In recent years, the government has repeatedly tried to pass a law that would make it illegal to wear masks during demonstrations for any reason, and it’s already the case that people repeatedly get arrested at demonstrations for simply being in the wrong place at the wrong time. It’s actually difficult sometimes to discern the difference between legal and illegal tactics. Black blocs are often used to minimize the risk of arrest, no matter what actually happens at a demonstration, because the line between what is legal and illegal is never something that demonstrators in the streets get to determine; it is, in general, a tool of the state to repress us and delegitimize our struggles.

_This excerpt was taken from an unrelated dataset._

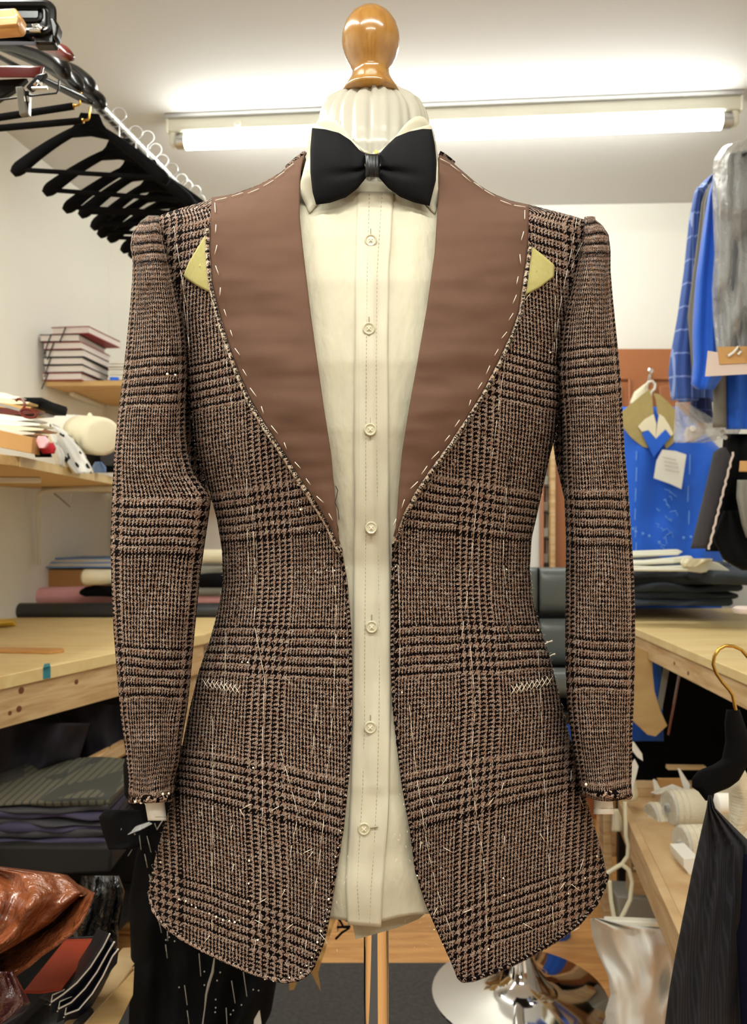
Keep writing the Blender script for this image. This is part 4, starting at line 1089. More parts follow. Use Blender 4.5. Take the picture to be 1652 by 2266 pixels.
# ================================================================== UPPER SHELF, BOOKS (back left corner)
SH = .477; shz = CAMZ + SH
def zpt(px, py, z):   # point on horizontal plane z seen at pixel
    d = (CAMZ - z) * FPX / (py - HY) if abs(py - HY) > 1 else 3
    return P(px, py, d)
a = zpt(100, 843, shz); b = zpt(330, 848, shz)
x_end = P(470, 0, 3.2).x
us = thing('wall_shelf', 'upper pale plywood wall shelf holding the notebooks', 'shelf', (-.95, 3.0, shz - .02))
mb = MB(); mb.prism([(a.x, a.y, shz), (x_end, a.y - .02, shz), (x_end, back_y(x_end) - .002, shz), (cor.x + .01, DB - .004, shz)], (0, 0, -.018)); mb.build('shelf_board', M['ply'], us, bevel=.001)
for x in (-1.08, -.72):
    MB().box((x, 3.08, shz - .026), (.018, .34, .014)).build('shelf_bracket', M['trim'], us, bevel=.003)
    MB().box((x, 3.265, shz - .13), (.018, .014, .24)).build('bracket_upright', M['trim'], us, bevel=.003)
# notebooks
bg = 'hardback notebooks stacked on the upper shelf'
labs = ['red notebook with dark ribbon at the bottom of the shelf stack', 'black notebook second from the bottom of the shelf stack', 'black notebook third from the bottom of the shelf stack', 'black notebook in the middle of the shelf stack, fourth from bottom',
        'red edged notebook third from the top of the shelf stack', 'black notebook second from the top of the shelf stack', 'red notebook lying skewed on top of the shelf stack']
ys = [838, 820, 803, 786, 769, 752, 735]
bd = 2.78; bth = .0255
for k in range(7):
    z = shz + k * (bth + .0008)
    off = [0, .008, .002, .01, .004, -.01, .036][k]; yw = math.radians([-4, -5, -3, -4, -5, -3, -8][k])
    x0 = P(97, 0, bd).x + off; W_ = .138; D_ = .24
    red = k in (0, 4, 6)
    t = thing('notebook', labs[k], 'book', (x0 + W_ / 2, bd + D_ / 2, z), bg)
    c = (0, 0)
    cv = M['redcover'] if red else M['blkcover']
    cxx, cyy = x0 + W_ / 2, bd + D_ / 2
    MB().box((cxx, cyy, z + bth / 2), (W_ - .006, D_ - .006, bth - .005), yw).build('page_block', M['pages'], t)
    MB().box((cxx, cyy, z + .00125), (W_, D_, .0025), yw).build('cover', cv, t, bevel=.0008)
    MB().box((cxx, cyy, z + bth - .00125), (W_, D_, .0025), yw).build('cover', cv, t, bevel=.0008)
    if k in (0, 2, 4, 5, 6):
        p = Vector((x0 + .012 + .004 * k, bd - .004, z + bth * .5))
        MB().tube([p + Vector((0, .01, .012)), p, p + Vector((-.006, -.004, -.02)), p + Vector((-.016, -.006, -.045 - .006 * (k % 3)))], .0022, 5).build('ribbon', M['ribbon'], t, smooth=True)
ps = thing('paper_stack', 'stack of loose white sheets beside the notebooks', 'paper', (P(262, 0, 2.95).x, 3.0, shz))
for k in range(9):
    MB().box((P(275, 0, 2.9).x + random.uniform(-.006, .006), 2.98 + random.uniform(-.006, .006), shz + .006 + k * .0095), (.10, .16, .008), random.uniform(-.1, .1)).build('paper_bundle', M['paper'], ps, bevel=.001)
prop(MB().box((P(249, 0, 2.80).x, 2.82, shz + .008), (.03, .03, .016), .3).build('eraser_block', M['blue'], bevel=.004), 'small blue block on the shelf edge in front of the paper stack', 'block')
# ---------------- lower left shelf
def shelf_edge(t): # front edge, t 0..1
    p0, p1 = P(42, 1010, 1.62), P(262, 1061, 2.55)
    return p0.lerp(p1, t)
ls = thing('fibreboard_shelf', 'long chipboard shelf crowded with papers and toys on the left wall', 'shelf', (-.9, 2.0, 1.25))
p0, p1 = P(42, 1010, 1.62), P(300, 1068, 2.70)
lz = p0.z
mb = MB(); mb.prism([p0 - Vector((0, 0, 0)), Vector((p1.x, p1.y, lz)), Vector((-.30, 3.27, lz)), Vector((left_x(3.27), 3.27, lz)), Vector((left_x(1.62), 1.62, lz))], (0, 0, -.020))
mb.build('shelf_board', M['chip'], ls, bevel=.001)
mb = MB(); mb.prism([Vector((left_x(1.0), 1.0, lz - .0)), Vector((p0.x - .09, 1.0, lz)), Vector((p0.x, 1.618, lz)), Vector((left_x(1.618), 1.618, lz))], (0, 0, -.020)); mb.build('shelf_board', M['chip'], ls, bevel=.001)
mb = MB(); ev = Vector((.0015, -.0008, 0)); mb.prism([p0 + ev * 2, p1 + ev * 2, p1, p0], (0, 0, -.0205)); mb.build('lit_edge_strip', M['pine_top'], ls)  # paler strip added so the shelf's front edge looks lit
for d, x in ((1.9, -1.0), (2.55, -.90)):
    MB().box((x, d + .1, lz - .028), (.35, .022, .014), .1).build('support_batten', M['trim'], ls, bevel=.003)
pz = P(90, 1085, 2.55)
MB().tube([P(86, 1250, 2.75), P(84, 1110, 2.7), P(86, 1094, 2.66), P(94, 1086, 2.62), P(115, 1084, 2.6), P(300, 1076, 2.45)], .007, 8).build('steel_bracket', M['trim'], ls, smooth=True)
mb = MB(); mb.tube([P(120, 1092, 2.7), P(155, 1122, 2.7), P(158, 1092, 2.7)], .003, 6); mb.build('bracket_brace', M['steel'], ls, smooth=True)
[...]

There are people who use black bloc tactics as a way to stay anonymous in order to commit illegal acts during a demonstration, but it’s important to note that folks who show to demos wearing all black may do so for a variety of reasons, and not necessarily because they intend to do anything in particular. Black blocs can be good for promoting a sense of solidarity and complicity amongst participants. They can be good for demonstrating a willingness to engage in militant action if it becomes necessary, as on February 12, 2010, during the Olympic Games in Vancouver; a contingent of Native warriors and black bloc participants were prepared to physically defend a march if the VPD attacked. Black blocs can engage in offensive action, such as when they attack particular targets, but they also frequently engage in defensive action. The first documented use of the tactic comes from Germany in the 1980s, where it was used by squatters to help defend their homes from eviction by the state.

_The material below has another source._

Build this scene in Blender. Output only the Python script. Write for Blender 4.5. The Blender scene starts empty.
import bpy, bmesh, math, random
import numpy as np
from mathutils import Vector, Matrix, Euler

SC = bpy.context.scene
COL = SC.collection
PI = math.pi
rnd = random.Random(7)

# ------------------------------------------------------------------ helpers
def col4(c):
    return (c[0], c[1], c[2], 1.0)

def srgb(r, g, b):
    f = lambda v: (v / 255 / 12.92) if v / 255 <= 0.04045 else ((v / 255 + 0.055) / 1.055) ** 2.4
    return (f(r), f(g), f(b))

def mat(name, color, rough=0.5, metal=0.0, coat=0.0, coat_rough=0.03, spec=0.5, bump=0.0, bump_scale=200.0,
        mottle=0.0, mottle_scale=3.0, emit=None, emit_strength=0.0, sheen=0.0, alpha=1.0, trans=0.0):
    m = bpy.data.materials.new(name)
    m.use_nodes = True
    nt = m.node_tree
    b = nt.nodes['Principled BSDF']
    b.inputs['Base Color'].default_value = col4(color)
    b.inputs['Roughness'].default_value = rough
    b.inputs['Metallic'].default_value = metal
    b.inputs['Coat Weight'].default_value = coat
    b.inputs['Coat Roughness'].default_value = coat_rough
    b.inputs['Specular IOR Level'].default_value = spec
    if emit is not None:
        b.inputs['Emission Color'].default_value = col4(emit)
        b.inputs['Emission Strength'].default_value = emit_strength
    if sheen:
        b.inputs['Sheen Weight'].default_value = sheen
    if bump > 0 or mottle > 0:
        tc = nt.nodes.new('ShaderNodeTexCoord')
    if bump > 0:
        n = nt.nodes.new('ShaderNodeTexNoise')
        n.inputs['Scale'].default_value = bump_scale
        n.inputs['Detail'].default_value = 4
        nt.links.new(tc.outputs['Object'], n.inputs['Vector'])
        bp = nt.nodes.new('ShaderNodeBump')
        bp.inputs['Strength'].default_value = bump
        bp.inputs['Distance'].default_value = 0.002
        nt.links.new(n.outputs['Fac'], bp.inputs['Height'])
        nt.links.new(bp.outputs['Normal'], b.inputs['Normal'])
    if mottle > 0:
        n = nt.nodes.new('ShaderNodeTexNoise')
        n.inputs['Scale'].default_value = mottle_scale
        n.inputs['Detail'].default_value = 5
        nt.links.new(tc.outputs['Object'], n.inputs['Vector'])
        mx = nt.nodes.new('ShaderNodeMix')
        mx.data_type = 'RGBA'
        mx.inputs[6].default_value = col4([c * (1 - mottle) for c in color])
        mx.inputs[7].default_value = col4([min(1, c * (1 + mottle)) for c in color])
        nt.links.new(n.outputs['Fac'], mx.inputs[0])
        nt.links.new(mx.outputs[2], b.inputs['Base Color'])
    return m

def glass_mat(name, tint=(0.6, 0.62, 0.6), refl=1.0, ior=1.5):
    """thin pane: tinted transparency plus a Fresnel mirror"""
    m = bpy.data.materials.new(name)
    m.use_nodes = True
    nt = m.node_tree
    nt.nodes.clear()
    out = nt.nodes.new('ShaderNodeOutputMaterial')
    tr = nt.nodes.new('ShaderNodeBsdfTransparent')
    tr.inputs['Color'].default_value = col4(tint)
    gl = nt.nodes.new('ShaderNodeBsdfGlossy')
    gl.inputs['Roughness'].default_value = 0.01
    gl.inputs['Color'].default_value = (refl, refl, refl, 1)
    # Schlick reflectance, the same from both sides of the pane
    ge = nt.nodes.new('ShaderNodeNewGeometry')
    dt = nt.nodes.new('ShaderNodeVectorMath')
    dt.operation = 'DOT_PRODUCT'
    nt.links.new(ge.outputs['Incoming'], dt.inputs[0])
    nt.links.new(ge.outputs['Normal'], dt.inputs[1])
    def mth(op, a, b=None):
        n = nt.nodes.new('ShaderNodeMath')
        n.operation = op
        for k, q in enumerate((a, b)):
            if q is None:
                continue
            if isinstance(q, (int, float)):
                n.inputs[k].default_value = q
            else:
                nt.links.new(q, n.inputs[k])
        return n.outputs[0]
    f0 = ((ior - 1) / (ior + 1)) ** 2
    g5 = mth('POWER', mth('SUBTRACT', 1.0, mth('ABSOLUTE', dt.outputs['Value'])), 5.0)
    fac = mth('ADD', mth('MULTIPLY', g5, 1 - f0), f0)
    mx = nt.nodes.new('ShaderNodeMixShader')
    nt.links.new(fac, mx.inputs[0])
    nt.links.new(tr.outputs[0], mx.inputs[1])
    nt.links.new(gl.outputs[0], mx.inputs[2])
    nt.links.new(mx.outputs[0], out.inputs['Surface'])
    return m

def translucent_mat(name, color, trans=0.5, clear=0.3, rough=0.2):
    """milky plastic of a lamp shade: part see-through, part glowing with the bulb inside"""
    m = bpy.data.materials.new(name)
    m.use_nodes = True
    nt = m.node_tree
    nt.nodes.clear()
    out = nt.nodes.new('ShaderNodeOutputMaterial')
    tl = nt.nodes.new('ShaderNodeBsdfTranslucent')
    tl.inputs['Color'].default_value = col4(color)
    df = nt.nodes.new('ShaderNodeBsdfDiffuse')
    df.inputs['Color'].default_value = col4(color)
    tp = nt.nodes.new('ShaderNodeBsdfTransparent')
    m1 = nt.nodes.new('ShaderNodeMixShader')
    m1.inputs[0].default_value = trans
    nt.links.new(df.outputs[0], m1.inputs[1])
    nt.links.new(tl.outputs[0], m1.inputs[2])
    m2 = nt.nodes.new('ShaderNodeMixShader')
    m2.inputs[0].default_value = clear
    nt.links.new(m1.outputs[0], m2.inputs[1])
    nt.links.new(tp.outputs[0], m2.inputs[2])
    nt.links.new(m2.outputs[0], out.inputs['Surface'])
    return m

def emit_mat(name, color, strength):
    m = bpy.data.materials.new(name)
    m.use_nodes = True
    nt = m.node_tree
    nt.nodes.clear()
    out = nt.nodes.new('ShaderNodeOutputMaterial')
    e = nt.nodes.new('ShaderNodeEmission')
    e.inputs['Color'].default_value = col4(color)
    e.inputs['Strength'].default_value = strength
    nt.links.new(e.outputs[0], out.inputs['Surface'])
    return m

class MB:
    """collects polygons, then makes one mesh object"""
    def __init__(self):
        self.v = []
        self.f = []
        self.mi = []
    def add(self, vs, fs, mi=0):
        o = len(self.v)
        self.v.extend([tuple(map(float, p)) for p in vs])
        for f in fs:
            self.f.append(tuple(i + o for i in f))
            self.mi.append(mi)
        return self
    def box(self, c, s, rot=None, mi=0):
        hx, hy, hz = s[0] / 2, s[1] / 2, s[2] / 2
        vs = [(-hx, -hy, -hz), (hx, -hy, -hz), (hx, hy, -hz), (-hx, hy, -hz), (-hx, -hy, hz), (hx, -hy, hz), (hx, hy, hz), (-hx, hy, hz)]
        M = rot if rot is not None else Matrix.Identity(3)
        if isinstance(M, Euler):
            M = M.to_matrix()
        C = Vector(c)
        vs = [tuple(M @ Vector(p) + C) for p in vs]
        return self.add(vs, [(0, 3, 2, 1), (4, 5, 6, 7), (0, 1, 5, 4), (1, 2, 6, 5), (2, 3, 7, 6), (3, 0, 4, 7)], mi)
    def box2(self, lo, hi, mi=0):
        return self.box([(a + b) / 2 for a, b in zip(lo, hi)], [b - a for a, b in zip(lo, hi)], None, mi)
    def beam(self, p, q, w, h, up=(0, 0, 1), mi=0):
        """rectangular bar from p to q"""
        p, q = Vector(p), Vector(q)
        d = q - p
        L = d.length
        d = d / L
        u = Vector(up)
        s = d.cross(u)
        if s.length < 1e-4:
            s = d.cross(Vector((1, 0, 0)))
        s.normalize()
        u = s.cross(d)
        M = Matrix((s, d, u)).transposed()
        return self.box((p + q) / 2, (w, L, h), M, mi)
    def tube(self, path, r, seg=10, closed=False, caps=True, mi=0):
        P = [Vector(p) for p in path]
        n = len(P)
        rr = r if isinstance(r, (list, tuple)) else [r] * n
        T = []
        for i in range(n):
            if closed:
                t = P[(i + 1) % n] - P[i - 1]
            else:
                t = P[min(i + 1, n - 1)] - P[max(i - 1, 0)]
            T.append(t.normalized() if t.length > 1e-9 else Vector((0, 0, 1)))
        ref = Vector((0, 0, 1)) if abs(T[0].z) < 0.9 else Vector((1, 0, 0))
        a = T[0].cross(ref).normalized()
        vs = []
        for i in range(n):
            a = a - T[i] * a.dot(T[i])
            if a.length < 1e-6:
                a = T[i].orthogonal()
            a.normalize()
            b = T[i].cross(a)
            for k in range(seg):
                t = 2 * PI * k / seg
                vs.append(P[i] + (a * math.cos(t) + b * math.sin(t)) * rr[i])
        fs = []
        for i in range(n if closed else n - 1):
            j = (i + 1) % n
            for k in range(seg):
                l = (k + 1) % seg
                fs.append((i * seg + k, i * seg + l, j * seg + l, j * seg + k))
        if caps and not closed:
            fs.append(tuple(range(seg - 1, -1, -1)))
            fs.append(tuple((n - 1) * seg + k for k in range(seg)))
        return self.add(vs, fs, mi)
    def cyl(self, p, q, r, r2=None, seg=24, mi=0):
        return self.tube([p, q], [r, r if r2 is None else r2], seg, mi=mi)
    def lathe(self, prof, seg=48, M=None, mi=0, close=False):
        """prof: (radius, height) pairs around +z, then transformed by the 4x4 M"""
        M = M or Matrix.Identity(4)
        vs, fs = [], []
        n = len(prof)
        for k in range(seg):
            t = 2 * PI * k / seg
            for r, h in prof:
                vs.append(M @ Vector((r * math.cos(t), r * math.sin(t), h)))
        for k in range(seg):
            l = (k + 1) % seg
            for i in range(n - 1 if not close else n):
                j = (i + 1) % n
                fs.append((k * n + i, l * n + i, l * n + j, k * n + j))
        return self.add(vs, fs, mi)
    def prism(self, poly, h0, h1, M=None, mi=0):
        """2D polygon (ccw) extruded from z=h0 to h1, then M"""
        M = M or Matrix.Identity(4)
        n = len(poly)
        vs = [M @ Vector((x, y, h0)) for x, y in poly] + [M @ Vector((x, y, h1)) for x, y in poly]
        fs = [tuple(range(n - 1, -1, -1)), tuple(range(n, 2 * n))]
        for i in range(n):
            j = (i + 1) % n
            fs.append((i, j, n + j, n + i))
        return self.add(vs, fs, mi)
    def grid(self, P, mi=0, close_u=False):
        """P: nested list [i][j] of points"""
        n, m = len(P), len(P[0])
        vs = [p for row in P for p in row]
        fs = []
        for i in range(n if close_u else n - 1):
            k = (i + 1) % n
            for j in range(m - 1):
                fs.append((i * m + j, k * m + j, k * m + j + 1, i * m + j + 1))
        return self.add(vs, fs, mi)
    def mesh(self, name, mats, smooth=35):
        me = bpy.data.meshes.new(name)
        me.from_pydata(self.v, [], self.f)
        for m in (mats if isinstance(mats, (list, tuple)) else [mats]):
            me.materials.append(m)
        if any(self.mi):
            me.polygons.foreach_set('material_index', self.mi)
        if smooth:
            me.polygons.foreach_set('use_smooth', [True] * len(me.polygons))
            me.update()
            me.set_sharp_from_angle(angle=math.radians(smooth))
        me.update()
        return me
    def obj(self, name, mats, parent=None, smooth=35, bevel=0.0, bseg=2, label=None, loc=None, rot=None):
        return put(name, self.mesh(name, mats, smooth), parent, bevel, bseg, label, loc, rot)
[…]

Since black blocs can be used to demonstrate a willingness to engage in militant action, they are sometimes used outside the context of a demonstration in the streets. In Atlanta in late 2011, when a woman was being constantly harassed at home and her place of work by her abusive ex-partner, she showed up at his house with a black bloc in tow to announce there would be consequences if his behaviour continued.

The tactic is used, essentially, because it makes it difficult for police to identify which actions were carried out by which specific people during a demonstration. Even if people are caught by police or media cameras in the act of taking off their clothing, it is frequently the case that the only thing that can be proven against them in court is that they participated in a demonstration wearing that kind of clothing – not that they committed any specific illegal act.

All this to say that a black bloc has practical as well as symbolic purposes and the decision to employ this tactic must be based on the specific circumstances of a situation. To be clear: there is no such thing as the black bloc, nor are there black bloc anarchists or anything else like that. Such categorizations mistake tactics for ideology – or, even more ludicrously, an organization of professional rioters.